The Journey’s End Competes for the Wole Soyinka Prize for Literature in Africa

Spears Media Press is delighted to announce the submission of its second book entry, The Journey’s End for the Wole Soyinka Prize for Literature in Africa. Published in June 2016, The Journey’s End by Ba’bila Mutia features a superbly written narrative of life in an African city. When Akuma—a youthful African government secondary school teacher—leaves his hometown, and goes to the capital city, hardly does he know that he will be paralyzed and will not be able to use his legs again. The Journey’s End is a character-driven narrative that explores the lives of two men who meet in Yaoundé, the capital city—Lucas Wango (an elderly pensioner who comes to collect his back pay of seven years’ pension money) and Akuma (a physically challenged man who helps him recover his pension arrears). Wango doesn’t know that Akuma, aka Général, is a mobster and the boss of a city gang that commands and controls a better part of the metropolis. Running parallel to this central plot are two subplots that eventually converge at the end of the novel—Lucas Wango’s meddling in and eventual frustration with national political life and Général’s relationship with Martina, a woman he falls in love with in the city. “His creative and imaginative genius is at play” states Kehbuma Langmia in his appraisal of Mutia’s novel “as he adroitly demonstrates that joy and pain can shake hands at some point but never an embrace.”
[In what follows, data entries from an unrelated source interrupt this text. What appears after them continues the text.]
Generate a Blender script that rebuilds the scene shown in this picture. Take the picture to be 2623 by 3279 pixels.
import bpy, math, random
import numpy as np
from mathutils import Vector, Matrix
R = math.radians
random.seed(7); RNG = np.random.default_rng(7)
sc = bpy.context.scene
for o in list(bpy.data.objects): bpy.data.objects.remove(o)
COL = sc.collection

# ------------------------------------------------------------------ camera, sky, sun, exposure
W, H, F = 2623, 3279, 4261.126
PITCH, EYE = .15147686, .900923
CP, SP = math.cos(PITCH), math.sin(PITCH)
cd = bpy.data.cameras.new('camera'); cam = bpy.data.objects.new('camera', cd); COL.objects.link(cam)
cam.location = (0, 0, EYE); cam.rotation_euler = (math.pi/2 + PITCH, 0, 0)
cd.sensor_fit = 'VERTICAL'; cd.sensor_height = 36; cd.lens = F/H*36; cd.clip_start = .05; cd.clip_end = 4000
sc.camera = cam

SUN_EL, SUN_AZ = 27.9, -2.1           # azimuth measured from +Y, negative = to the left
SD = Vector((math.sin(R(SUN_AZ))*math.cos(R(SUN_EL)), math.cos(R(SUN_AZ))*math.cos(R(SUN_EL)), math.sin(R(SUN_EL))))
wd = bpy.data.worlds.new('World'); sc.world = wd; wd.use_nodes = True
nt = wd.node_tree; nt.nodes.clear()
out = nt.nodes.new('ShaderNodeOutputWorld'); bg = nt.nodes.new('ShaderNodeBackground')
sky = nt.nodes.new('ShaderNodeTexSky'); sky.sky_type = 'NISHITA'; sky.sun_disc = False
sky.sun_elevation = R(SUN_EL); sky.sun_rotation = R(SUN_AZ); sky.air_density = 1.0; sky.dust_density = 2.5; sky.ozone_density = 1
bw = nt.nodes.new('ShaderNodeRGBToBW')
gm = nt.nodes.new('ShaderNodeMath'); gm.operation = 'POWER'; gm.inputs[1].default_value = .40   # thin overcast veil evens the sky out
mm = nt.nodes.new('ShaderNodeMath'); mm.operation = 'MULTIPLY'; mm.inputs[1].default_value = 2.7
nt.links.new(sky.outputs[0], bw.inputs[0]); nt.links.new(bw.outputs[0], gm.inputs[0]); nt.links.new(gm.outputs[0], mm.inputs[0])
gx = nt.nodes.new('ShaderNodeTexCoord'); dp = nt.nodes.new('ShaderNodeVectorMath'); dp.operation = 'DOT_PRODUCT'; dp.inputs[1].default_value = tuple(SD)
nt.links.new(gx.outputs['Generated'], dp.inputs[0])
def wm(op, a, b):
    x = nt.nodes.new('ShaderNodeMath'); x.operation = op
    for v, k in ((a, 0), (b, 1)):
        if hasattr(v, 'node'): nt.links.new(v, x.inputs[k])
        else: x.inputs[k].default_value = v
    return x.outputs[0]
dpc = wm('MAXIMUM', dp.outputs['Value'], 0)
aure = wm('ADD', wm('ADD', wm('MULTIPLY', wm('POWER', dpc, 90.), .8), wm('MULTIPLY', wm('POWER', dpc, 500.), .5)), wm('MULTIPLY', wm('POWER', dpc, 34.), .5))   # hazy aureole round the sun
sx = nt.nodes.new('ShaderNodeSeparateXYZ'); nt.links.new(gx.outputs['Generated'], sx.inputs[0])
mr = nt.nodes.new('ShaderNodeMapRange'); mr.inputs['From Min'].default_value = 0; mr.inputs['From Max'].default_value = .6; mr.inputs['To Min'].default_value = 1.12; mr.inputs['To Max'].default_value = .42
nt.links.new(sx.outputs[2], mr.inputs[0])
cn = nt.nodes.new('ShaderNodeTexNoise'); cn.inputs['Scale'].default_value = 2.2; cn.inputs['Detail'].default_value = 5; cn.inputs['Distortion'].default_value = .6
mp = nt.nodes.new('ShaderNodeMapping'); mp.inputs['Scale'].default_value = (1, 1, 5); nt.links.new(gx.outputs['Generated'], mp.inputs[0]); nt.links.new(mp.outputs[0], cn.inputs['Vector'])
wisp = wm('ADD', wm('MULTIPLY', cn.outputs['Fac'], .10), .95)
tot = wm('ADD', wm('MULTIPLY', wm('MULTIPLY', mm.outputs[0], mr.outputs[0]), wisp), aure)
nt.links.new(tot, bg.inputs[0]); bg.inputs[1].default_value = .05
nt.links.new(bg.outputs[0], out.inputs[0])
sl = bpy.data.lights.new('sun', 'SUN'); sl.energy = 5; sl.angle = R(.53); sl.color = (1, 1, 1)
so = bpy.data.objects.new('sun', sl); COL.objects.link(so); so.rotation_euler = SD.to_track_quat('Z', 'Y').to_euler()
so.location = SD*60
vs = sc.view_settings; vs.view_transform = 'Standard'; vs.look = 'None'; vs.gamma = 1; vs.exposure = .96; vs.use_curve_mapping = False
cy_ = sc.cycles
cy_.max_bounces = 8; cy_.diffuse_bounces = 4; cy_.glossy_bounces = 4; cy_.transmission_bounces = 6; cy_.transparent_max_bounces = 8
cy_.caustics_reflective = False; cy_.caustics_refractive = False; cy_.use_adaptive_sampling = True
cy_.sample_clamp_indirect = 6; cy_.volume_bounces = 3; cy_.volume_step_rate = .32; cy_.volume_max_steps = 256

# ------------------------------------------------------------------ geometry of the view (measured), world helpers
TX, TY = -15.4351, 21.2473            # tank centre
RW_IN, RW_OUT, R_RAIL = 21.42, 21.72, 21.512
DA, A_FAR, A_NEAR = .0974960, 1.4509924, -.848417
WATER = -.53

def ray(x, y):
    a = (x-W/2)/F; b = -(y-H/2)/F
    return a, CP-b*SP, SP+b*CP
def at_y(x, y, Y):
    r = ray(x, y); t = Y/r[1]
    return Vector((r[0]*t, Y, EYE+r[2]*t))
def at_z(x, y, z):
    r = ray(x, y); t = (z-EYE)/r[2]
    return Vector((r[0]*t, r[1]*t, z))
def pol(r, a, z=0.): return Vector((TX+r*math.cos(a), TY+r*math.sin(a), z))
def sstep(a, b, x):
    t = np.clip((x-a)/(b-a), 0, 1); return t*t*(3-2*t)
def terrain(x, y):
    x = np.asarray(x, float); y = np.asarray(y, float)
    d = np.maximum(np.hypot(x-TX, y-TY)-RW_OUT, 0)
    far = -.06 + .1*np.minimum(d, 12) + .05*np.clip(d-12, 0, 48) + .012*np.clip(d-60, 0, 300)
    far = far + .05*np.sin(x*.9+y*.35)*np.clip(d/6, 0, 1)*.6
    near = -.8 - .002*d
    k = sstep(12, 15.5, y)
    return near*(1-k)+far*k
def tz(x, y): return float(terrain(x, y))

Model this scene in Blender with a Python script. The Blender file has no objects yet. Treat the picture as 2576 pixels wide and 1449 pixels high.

The Wole Soyinka Prize for Literature in Africa was established by The Lumina Foundation in 2005. It was conceived as a very prestigious prize in honour of Africa’s first Nobel Laureate in literature to celebrate excellence in all its cerebral grace, its liberating qualities, the honour and recognition it brings to a myriad of people, of diverse cultures and languages. This prize honours people who have used their talents well enough to affect others positively. It honours Africa’s great writers and causes their works to be appreciated. It celebrates excellent writing, promotes scholarship and makes books available and affordable by subsidizing the publication of books in the top list of the judges.

This is a pan African prize, viewed also as Africa’s NOBEL prize. It unifies Africans, celebrates Africa’s great minds, brings home Africa’s best intellectuals as judges, entertainers, great communicators and leaders in their own rights.

It was designed to be The African prize with a lot of artistic features symbolising the Soyinka personae, as a distinguished intellectual, a conscientious and sensitive writer, a lover of the arts and humanities and a stickler for excellence, good governance, equity and justice.

The winner of the Prize is awarded $20,000 (Twenty thousand US Dollars).